A sconsigliare Trump per l’operazione di bombardamento sarebbe stato quindi il Pentagono. Infatti sarebbero stati “i funzionari militari ad avvertire la Casa Bianca che la sua campagna di massima pressione contro l’Iran avrebbe l’effetto di motivare gravi minacce agli interessi americani in Medio Oriente”.

Nonostante questo, la situazione è sull’orlo di un vulcano e le apparenti garanzie di Trump di non volere la guerra, contrastano con la serie di violenti incidenti che hanno coinvolto l’Iran.

Poco importa quello che Trump dice perché la miccia per la guerra è stata lanciata con la sua decisione di rescindere l’accordo internazionale sul nucleare e con la re-imposizione di sanzioni economiche.

Trump potrebbe non avere alcun controllo sulla reazione a catena che deriverebbe da azioni sconsiderate del Mossad e dei servizi di intelligence sauditi, con attacchi alle petroliere o contro le truppe USA in Iraq la cui responsabilità verrebbe gettata sull’Iran per creare il pretesto dell’attacco.

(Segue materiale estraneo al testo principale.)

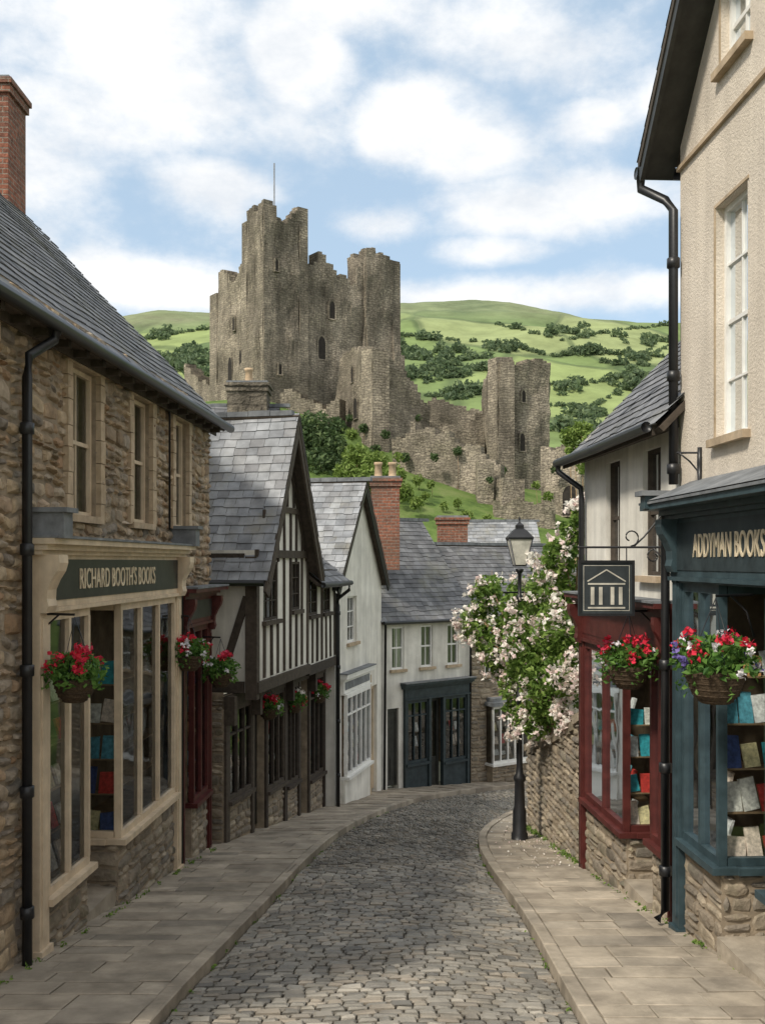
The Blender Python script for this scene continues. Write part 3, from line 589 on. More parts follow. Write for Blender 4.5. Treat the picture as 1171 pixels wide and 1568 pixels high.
def half_timbered():
    b=B('half_timbered_building')
    f=F(-1.97,15.25,-1.38,18.0,1); L=f.L
    zb=-2.05; ze=.08; zr=2.5
    ops=[(.35,1.1,-.95,.0),(1.85,2.35,-.85,.0)]
    wall(b,'walls',white,f,0,L,zb,ze,ops,.1); gable_wall(b,'walls',white,f,0,L,ze,zr)
    for o in ops: window(b,f,*o,cols=3,rows=3,fm=timber,dp=.06,sill=timber,bar=.018)
    studs(b,f,0,L,zb+.2,ze-.0,.35,ops)
    for z,h,w in ((zb,.17,.06),(ze-.02,.13,.05)): box(b,'timber_frame',timber,f,-.02,L+.02,z,z+h,-.01,w)
    studs(b,f,.35,L-.35,ze+.11,ze+.75,.38); box(b,'timber_frame',timber,f,.5,L-.5,ze+.75,ze+.85,-.01,.042)
    studs(b,f,.85,L-.85,ze+.86,ze+1.25,.38)
    beam(b,'timber_frame',timber,f,.06,ze-.05,L/2,zr-.28,.11,-.01,.045); beam(b,'timber_frame',timber,f,L-.06,ze-.05,L/2,zr-.28,.11,-.01,.046)
    q=f.p(0,0,-4); fs=F(q[0],q[1],f.o.x,f.o.y,1)
    wall(b,'walls',white,fs,0,4,zb,ze+.1); box(b,'timber_frame',timber,fs,3.84,4.03,zb-.1,ze+.0,-.1,.035); box(b,'timber_frame',timber,fs,0,3.82,zb,zb+.18,-.01,.045); box(b,'timber_frame',timber,fs,0,3.82,ze-.1,ze+.05,-.01,.03)
    beam(b,'timber_frame',timber,fs,3.86,-.55,3.42,zb+.16,.12,-.01,.032)
    cross_roof(b,slatel,f,0,L,ze,zr,4.5,.28,.22,bw=.2,sw=.22,gut=True)
    quad(b,'soffit',timber,f.p(0,zb,0),f.p(L,zb,0),f.p(L,zb,-.6),f.p(0,zb,-.6)); quad(b,'soffit',timber,fs.p(0,zb,0),fs.p(4,zb,0),fs.p(4,zb,-.6),fs.p(0,zb,-.6))
    f2=F(-1.4,18.02,-.98,20.0,1); L2=f2.L; ze2=-.15; zb2=-2.1
    op2=[(.15,.75,-1.0,-.3),(1.1,1.7,-1.0,-.3)]
    wall(b,'walls',white,f2,0,L2,zb2,ze2,op2,.1); 
    for o in op2: window(b,f2,*o,cols=3,rows=3,fm=timber,dp=.06,sill=timber,bar=.018)
    studs(b,f2,0,L2,zb2+.2,ze2,.33,op2)
    for z,h,w in ((zb2,.17,.06),(ze2-.1,.1,.036)): box(b,'timber_frame',timber,f2,0,L2,z,z+h,-.01,w)
    zo=long_roof(b,slate,f2,.0,L2,ze2,1.1,1.5,.3,.03); gutter(b,f2,-.05,L2+.05,zo-.03,.34,.05); downpipe(b,f2,L2-.03,zo-.05,g(20)-.1,.32,.09)
    quad(b,'soffit',timber,f2.p(0,zb2,0),f2.p(L2,zb2,0),f2.p(L2,zb2,-.6),f2.p(0,zb2,-.6))
    b.add('walls',white,[f2.p(L2,-6),f2.p(L2,-6,-3),f2.p(L2,ze2,-3),f2.p(L2,1.1,-1.5),f2.p(L2,ze2)],[(0,1,2,3,4)])
    f3=F(-2.42,14.95,-1.2,20.0,1); L3=f3.L
    segs=[(.15,1.1,'w'),(1.2,1.75,'d'),(1.85,2.7,'w'),(2.85,3.5,'w'),(3.6,4.1,'d'),(4.2,5.1,'w')]
    ops3=[(a,c,-9,-2.25) for a,c,k in segs]
    wall(b,'walls',mortar,f3,0,L3,-6,-2.05,ops3,.5); box(b,'timber_frame',timber,f3,0,L3,-2.25,-2.06,-.1,.05)
    for a,c,k in segs:
        gz=f3.gy(a)
        if k=='w': shopwin(b,f3,a,c,gz+.62,-2.25,timber,n=3,pj=.03,transom=-2.7,mw=.035)
        else: door(b,f3,a,c,gz+.0,-2.25,darkfas,-.15)
    prev=0
    for a,c,k in segs+[(L3,0,'')]: box(b,'timber_posts',timber,f3,prev+.005,a-.005,-6,-2.06,-.1,.045); prev=c
    for a in (.05,1.15,2.8,4.15): beam(b,'jetty_brackets',timber,f3,a,-2.5,a,-2.06,.1,.045,.18)
    b.add('walls',mortar,[f3.p(0,-6),f3.p(0,-6,-3),f3.p(0,-2,-3),f3.p(0,-2)],[(0,1,2,3)])
    q=f3.p(0,0,-1.5); fq=F(q[0],q[1],f3.o.x,f3.o.y,1); stones(b,'wall_stones',greys,fq,0,1.5,-5.5,-2.1)
    b.done()
half_timbered()
def white_gable():
    b=B('white_gabled_house'); f=F(-1.0,20.05,-.03,23.6,1); L=f.L; ze=-.35; zr=1.82
    gz=g(20.5)
    ops=[(.95,1.65,-1.75,-.75),(.55,2.35,-9,-2.75,.6),(2.75,3.3,-9,-2.9,.3)]
    wall(b,'walls',white,f,0,L,-7,ze,ops,.12); gable_wall(b,'walls',white,f,0,L,ze,zr)
    window(b,f,.95,1.65,-1.75,-.75,3,3,curtain=False)
    shopwin(b,f,.55,2.35,gz+.55,-2.8,whitep,n=5,pj=.12,plinth=None,transom=-3.25,mw=.035)
    box(b,'plinth_core',white,f,.5,2.4,-7,gz+.49,-.1,.09)
    fascia(b,f,.45,2.45,-2.76,-2.5,whitep,lead,.08,corn=.1)
    box(b,'pier',stonetrim,f,2.5,2.62,-7,-2.6,0,.06); door(b,f,2.75,3.3,f.gy(3)+.05,-2.9,creamp,-.1)
    cross_roof(b,slatel,f,0,L,ze,zr,4,.18,.14,bm=darkfas,bw=.16,sw=.22,gut=True)
    b.add('walls',white,[f.p(0,-7),f.p(0,-7,-4),f.p(0,ze,-4),f.p(0,ze)],[(0,1,2,3)]); b.add('walls',white,[f.p(L,-7),f.p(L,-7,-4),f.p(L,ze,-4),f.p(L,ze)],[(0,1,2,3)])
    tube(b,'downpipe',blackm,[f.p(.1,ze-.3,.05),f.p(.1,-5.2,.05)],.035)
    chimney(b,-.28,.42,24.0,24.6,-.2,2.05,brick,2)
    b.done()
white_gable()
def white_shop():
    b=B('white_shop_house'); f=F(-.05,23.75,2.3,25.65,1); L=f.L; ze=-1.28; zr=1.15
    ops=[(.35,.75,-2.65,-1.6),(1.3,1.7,-2.65,-1.6),(2.2,2.6,-2.65,-1.6),(.75,2.9,-9,-3.15,.5),(.22,.58,-9,-3.6,.2)]
    wall(b,'walls',white,f,0,L,-7.5,ze,ops,.12)
    for o in ops[:3]: window(b,f,*o[:4],cols=2,rows=2,dp=.09,curtain=False)
    fascia(b,f,.72,2.93,-3.4,-3.15,dteal,dteal,.08,corn=.14)
    for a in (.72,1.5,1.98,2.83): box(b,'pilasters',dteal,f,a,a+.08,-7,-3.44,-.02,.09)
    gz=f.gy(1)
    shopwin(b,f,.81,1.49,gz+.6,-3.44,dteal,n=3,pj=.05,plinth=None,mw=.03,transom=-3.85); box(b,'stall_riser',dteal,f,.81,1.49,-7,gz+.53,-.1,.045)
    shopwin(b,f,2.07,2.82,gz+.5,-3.44,dteal,n=3,pj=.05,plinth=None,mw=.03,transom=-3.85); box(b,'stall_riser',dteal,f,2.07,2.82,-7,gz+.43,-.1,.045)
    door(b,f,1.6,1.97,gz-.15,-3.44,darkfas,-.1); door(b,f,.22,.58,f.gy(.3)+.05,-3.6,darkfas,-.08,False)
    zo=long_roof(b,slate,f,0,L,ze,zr,2.1,.16,.12,.22,.15); gutter(b,f,-.05,L+.1,zo-.02,.2,.045); tube(b,'downpipe',blackm,[f.p(.08,zo,.1),f.p(.08,-5.8,.05)],.03); tube(b,'downpipe',blackm,[f.p(L-.08,zo,.1),f.p(L-.08,-6,.05)],.03)
    for uu in (0,L): b.add('walls',white,[f.p(uu,-7),f.p(uu,-7,-4.2),f.p(uu,ze,-4.2),f.p(uu,zr-.05,-2.1),f.p(uu,ze)],[(0,1,2,3,4)])
    chimney(b,1.6,2.45,28.2,28.8,-.5,1.28,brick,0)
    b.done()
white_shop()
def stone_house_far():
    b=B('grey_stone_house'); f=F(2.32,25.7,6.5,28.3,1); L=f.L; ze=-1.7
    ops=[(.45,.85,-3.0,-2.1),(1.5,1.9,-3.0,-2.1),(.5,1.75,-5.2,-3.75,.5),(2.3,2.8,-3,-2.1),(2.4,3,-5.2,-3.9)]
    wall(b,'walls',mortar,f,0,L,-8,ze,ops,.12); stones(b,'wall_stones',greys,f,0,L,-7,ze,ops,h=(.08,.16))
    for o in ops[:2]+ops[3:]: window(b,f,*o[:4],cols=2,rows=2,dp=.08,curtain=False)
    gz=f.gy(1); shopwin(b,f,.5,1.75,gz+.55,-3.8,whitep,n=5,pj=.3,plinth=greys,mw=.03); box(b,'bay_roof',lead,f,.42,1.83,-3.8,-3.7,-.02,.4); box(b,'bay_roof',lead,f,.5,1.75,-3.7,-3.6,-.02,.3)
    for uu in (.5,1.75): quad(b,'shop_glass',glass,f.p(uu,gz+.55,0),f.p(uu,gz+.55,.28),f.p(uu,-3.8,.28),f.p(uu,-3.8,0))
    zo=long_roof(b,slate,f,0,L,ze,.5,2.1,.16,.08,.22,.15); gutter(b,f,0,L,zo-.02,.2,.045)
    for uu in (0,L): b.add('walls',mortar,[f.p(uu,-7),f.p(uu,-7,-4.2),f.p(uu,ze,-4.2),f.p(uu,.45,-2.1),f.p(uu,ze)],[(0,1,2,3,4)])
    b.done()
stone_house_far()
def back_house(name,px0,px1,ye,yr,d,run,mat,wm,ch=None,zb=-7):
    b=B(name); f=F(X(px0,d),d,X(px1,d),d,1); L=f.L; ze=Z(ye,d); zr=Z(yr,d+run)
    wall(b,'walls',wm,f,0,L,zb,ze); zo=long_roof(b,mat,f,0,L,ze,zr,run,.15,.08,.26,.18); gutter(b,f,0,L,zo-.02,.19,.045)
    for uu in (0,L): b.add('walls',wm,[f.p(uu,zb),f.p(uu,zb,-2*run),f.p(uu,ze,-2*run),f.p(uu,zr-.05,-run),f.p(uu,ze)],[(0,1,2,3,4)])
    if ch: chimney(b,*ch)
    b.done()
back_house('slate_roofed_house',716,835,893,798,31,2.4,slatel,white)
back_house('stone_cottage',230,410,700,622,22.5,1.9,slate,mortar,(X(350,24),X(410,24),23.8,24.5,2.8,4.35,castlem,1,pot))
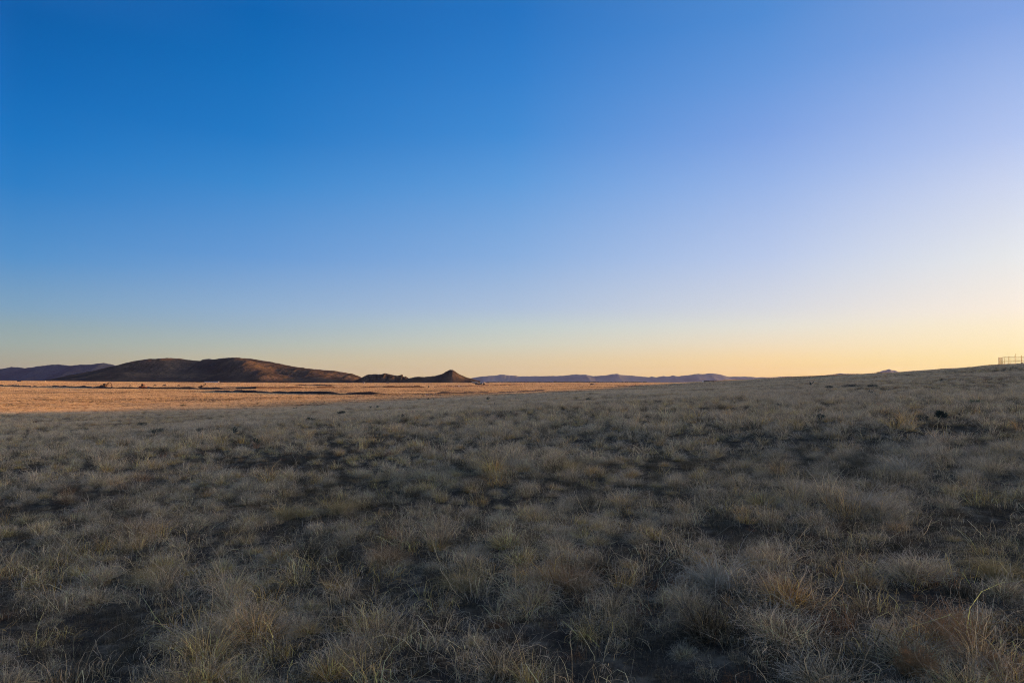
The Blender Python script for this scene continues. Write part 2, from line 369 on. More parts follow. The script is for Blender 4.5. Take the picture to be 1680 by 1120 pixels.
for kd in KINDS5:
    for v in range(3): reg(('hi',kd),tuft(kd,np.random.default_rng(100+v+10*KINDS5.index(kd)),1.,1.).mesh('grass_tuft'))
    for v in range(2): reg(('mid',kd),tuft(kd,np.random.default_rng(200+v+10*KINDS5.index(kd)),.42,1.8).mesh('grass_tuft'))
def kindtint(h,r):
    # every tuft has its own dryness: silver, straw, gold, dull grey green, seldom rust
    q=r.uniform()
    if q<.012: return r.uniform(.95,1.)
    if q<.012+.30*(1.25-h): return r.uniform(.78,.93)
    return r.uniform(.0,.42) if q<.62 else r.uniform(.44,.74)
def zone(x,y,sd):
    return .8*fbm(x/.95,y/.95,77+sd,2,.5)+.55*vnoise(x/.40,y/.40,78+sd)+.08
def patch(size,sp,nb,m,L,w,seed,zs,r0=.11):
    # hollows of low grass with shade put into its tint; pale rounded tufts elsewhere
    r=np.random.default_rng(seed); a=Acc(); q=sp*.8
    n=int(size/q)
    for i in range(n):
        for j in range(n):
            x=(i+.5+r.uniform(-.5,.5))*q-size/2; y=(j+.5+r.uniform(-.5,.5))*q-size/2
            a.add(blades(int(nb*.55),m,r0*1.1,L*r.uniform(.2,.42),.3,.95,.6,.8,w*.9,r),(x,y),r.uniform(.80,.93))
    sp2=sp*1.75; n=int(size/sp2)
    for i in range(n):
        for j in range(n):
            x=(i+.5+r.uniform(-.5,.5))*sp2-size/2; y=(j+.5+r.uniform(-.5,.5))*sp2-size/2
            z=float(zone(np.array(x/zs+seed*17.3),np.array(y/zs),seed%7))+r.normal(0,.06)
            if z<-.27: continue
            h=min(1.,.42+z*.9); s=.62+.55*h+r.normal(0,.12)
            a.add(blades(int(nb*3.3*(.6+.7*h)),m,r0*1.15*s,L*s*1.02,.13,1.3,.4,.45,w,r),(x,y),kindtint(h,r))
    return a.mesh('grass_patch')
for v in range(9): reg('p2',patch(2.4,.27,34,3,.25,.0062,300+v,1.,.09))
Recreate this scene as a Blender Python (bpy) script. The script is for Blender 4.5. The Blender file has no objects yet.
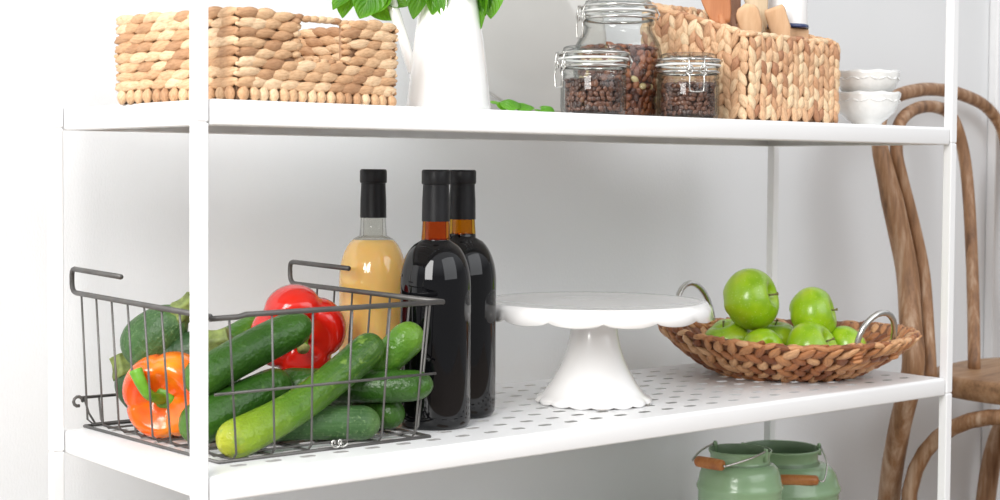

Di fatto Donald Trump si trova in una situazione molto delicata e di difficile soluzione dove il rischio di essere coinvolto comunque in una guerra disastrosa è molto concreto, mentre dall’altra parte esiste la probabilità di dover perdere la faccia e dimostrare ancora una volta che l’America, è come “una Tigre di Carta”.